→ **WHAT YOU HAVE TO DO**
Beginning with the first line of the data below, extract each line up to and including the one containing "(.48, .43, .36), 1.3, .8, .7)]". Copy them exactly and add nothing.
[begin DATA ENTRIES]
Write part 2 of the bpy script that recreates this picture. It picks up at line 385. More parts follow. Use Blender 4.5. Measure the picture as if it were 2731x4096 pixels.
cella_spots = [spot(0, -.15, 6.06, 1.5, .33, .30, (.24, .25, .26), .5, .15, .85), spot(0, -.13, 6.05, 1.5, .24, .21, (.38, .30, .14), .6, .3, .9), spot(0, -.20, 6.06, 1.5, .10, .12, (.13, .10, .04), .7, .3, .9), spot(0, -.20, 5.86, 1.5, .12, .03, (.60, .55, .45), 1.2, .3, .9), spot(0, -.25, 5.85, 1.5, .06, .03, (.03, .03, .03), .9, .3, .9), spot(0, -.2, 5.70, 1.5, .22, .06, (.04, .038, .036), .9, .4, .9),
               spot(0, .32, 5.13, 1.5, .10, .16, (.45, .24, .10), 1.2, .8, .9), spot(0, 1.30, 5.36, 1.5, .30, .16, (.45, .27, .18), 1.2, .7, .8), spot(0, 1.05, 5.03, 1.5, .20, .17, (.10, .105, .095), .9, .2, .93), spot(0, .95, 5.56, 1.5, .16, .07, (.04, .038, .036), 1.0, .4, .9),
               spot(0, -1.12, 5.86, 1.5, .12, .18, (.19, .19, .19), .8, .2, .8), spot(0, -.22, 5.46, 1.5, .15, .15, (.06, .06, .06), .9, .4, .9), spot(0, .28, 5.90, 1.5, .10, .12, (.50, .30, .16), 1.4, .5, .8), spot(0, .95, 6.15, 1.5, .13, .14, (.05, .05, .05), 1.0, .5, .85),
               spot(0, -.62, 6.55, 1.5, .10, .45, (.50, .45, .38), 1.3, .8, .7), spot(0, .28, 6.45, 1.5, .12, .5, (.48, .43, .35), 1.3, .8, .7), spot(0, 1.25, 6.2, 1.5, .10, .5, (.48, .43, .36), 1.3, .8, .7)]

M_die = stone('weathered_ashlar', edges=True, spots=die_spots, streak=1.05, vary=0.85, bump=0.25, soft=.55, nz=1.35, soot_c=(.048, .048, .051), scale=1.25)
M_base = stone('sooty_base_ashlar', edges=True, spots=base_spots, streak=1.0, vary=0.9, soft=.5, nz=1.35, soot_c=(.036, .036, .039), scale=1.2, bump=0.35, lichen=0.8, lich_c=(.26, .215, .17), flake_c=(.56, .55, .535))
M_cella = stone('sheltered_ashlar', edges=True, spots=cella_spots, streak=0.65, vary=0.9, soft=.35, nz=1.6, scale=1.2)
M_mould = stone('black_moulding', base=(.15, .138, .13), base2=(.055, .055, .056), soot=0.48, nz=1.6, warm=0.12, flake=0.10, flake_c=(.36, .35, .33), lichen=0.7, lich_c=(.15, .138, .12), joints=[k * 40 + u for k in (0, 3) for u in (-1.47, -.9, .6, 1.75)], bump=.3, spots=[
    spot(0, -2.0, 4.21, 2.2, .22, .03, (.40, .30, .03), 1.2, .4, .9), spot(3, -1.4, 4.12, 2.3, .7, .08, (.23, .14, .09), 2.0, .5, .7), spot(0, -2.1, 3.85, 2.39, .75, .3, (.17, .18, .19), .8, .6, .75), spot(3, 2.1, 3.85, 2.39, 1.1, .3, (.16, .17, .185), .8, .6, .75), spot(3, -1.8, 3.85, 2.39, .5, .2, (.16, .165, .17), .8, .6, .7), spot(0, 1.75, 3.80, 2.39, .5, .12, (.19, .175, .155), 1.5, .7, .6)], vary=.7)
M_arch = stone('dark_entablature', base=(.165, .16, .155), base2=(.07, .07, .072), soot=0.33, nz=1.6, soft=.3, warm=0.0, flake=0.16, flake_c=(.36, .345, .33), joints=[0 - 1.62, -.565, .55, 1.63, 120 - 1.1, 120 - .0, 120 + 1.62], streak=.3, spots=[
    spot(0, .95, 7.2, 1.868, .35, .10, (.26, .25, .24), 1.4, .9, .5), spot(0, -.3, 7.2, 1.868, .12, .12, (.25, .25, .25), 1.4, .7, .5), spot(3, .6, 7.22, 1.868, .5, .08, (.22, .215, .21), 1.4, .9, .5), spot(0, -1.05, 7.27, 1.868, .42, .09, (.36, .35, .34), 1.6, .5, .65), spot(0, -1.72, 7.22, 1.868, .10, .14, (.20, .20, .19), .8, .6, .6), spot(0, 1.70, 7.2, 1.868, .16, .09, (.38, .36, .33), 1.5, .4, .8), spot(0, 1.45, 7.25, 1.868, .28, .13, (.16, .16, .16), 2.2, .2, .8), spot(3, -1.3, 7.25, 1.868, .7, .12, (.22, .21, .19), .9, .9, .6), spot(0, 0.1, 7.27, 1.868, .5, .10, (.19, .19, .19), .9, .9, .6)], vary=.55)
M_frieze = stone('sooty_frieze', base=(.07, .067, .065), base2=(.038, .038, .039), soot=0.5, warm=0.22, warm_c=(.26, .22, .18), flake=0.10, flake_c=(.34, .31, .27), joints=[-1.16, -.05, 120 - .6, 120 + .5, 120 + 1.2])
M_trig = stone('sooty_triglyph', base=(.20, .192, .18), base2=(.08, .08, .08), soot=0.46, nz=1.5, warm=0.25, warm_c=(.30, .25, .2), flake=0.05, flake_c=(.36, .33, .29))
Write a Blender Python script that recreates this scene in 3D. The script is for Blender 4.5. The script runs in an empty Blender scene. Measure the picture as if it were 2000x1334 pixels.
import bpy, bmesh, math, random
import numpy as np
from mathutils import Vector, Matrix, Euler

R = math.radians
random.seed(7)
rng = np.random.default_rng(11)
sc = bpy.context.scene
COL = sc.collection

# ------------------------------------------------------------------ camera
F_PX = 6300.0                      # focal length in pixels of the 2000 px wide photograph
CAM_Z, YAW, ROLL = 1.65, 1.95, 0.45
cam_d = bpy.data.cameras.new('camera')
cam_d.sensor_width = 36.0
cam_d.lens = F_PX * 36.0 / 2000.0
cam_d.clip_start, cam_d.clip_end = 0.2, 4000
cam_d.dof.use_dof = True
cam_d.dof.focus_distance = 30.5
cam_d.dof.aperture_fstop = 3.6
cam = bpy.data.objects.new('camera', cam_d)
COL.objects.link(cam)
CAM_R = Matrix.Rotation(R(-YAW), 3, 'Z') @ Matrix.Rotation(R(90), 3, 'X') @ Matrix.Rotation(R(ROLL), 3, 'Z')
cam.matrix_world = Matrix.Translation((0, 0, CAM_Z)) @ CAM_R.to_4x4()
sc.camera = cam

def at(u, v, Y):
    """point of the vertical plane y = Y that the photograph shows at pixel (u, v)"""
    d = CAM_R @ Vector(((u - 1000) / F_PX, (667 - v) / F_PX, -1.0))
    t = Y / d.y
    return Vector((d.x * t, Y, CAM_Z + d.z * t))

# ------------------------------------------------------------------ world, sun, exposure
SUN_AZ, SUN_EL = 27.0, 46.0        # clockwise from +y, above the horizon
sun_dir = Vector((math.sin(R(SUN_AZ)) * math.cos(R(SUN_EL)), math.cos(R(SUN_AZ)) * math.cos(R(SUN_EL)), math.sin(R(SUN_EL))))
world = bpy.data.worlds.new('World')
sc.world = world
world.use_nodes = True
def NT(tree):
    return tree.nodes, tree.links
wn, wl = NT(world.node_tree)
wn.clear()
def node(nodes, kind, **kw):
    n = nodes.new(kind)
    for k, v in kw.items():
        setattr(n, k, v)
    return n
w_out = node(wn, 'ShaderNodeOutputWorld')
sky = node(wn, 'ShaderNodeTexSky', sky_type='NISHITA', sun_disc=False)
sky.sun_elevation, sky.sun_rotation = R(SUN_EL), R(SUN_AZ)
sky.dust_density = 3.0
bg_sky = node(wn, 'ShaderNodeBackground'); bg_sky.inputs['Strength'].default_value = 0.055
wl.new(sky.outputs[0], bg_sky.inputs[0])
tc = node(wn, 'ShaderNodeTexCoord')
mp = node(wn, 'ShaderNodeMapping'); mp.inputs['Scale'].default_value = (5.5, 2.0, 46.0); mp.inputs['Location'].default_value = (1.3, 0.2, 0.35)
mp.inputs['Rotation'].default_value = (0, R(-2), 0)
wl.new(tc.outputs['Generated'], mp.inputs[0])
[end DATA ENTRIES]
→ **WRITTEN RESPONSE**
Write part 2 of the bpy script that recreates this picture. It picks up at line 385. More parts follow. Use Blender 4.5. Measure the picture as if it were 2731x4096 pixels.
cella_spots = [spot(0, -.15, 6.06, 1.5, .33, .30, (.24, .25, .26), .5, .15, .85), spot(0, -.13, 6.05, 1.5, .24, .21, (.38, .30, .14), .6, .3, .9), spot(0, -.20, 6.06, 1.5, .10, .12, (.13, .10, .04), .7, .3, .9), spot(0, -.20, 5.86, 1.5, .12, .03, (.60, .55, .45), 1.2, .3, .9), spot(0, -.25, 5.85, 1.5, .06, .03, (.03, .03, .03), .9, .3, .9), spot(0, -.2, 5.70, 1.5, .22, .06, (.04, .038, .036), .9, .4, .9),
               spot(0, .32, 5.13, 1.5, .10, .16, (.45, .24, .10), 1.2, .8, .9), spot(0, 1.30, 5.36, 1.5, .30, .16, (.45, .27, .18), 1.2, .7, .8), spot(0, 1.05, 5.03, 1.5, .20, .17, (.10, .105, .095), .9, .2, .93), spot(0, .95, 5.56, 1.5, .16, .07, (.04, .038, .036), 1.0, .4, .9),
               spot(0, -1.12, 5.86, 1.5, .12, .18, (.19, .19, .19), .8, .2, .8), spot(0, -.22, 5.46, 1.5, .15, .15, (.06, .06, .06), .9, .4, .9), spot(0, .28, 5.90, 1.5, .10, .12, (.50, .30, .16), 1.4, .5, .8), spot(0, .95, 6.15, 1.5, .13, .14, (.05, .05, .05), 1.0, .5, .85),
               spot(0, -.62, 6.55, 1.5, .10, .45, (.50, .45, .38), 1.3, .8, .7), spot(0, .28, 6.45, 1.5, .12, .5, (.48, .43, .35), 1.3, .8, .7), spot(0, 1.25, 6.2, 1.5, .10, .5, (.48, .43, .36), 1.3, .8, .7)]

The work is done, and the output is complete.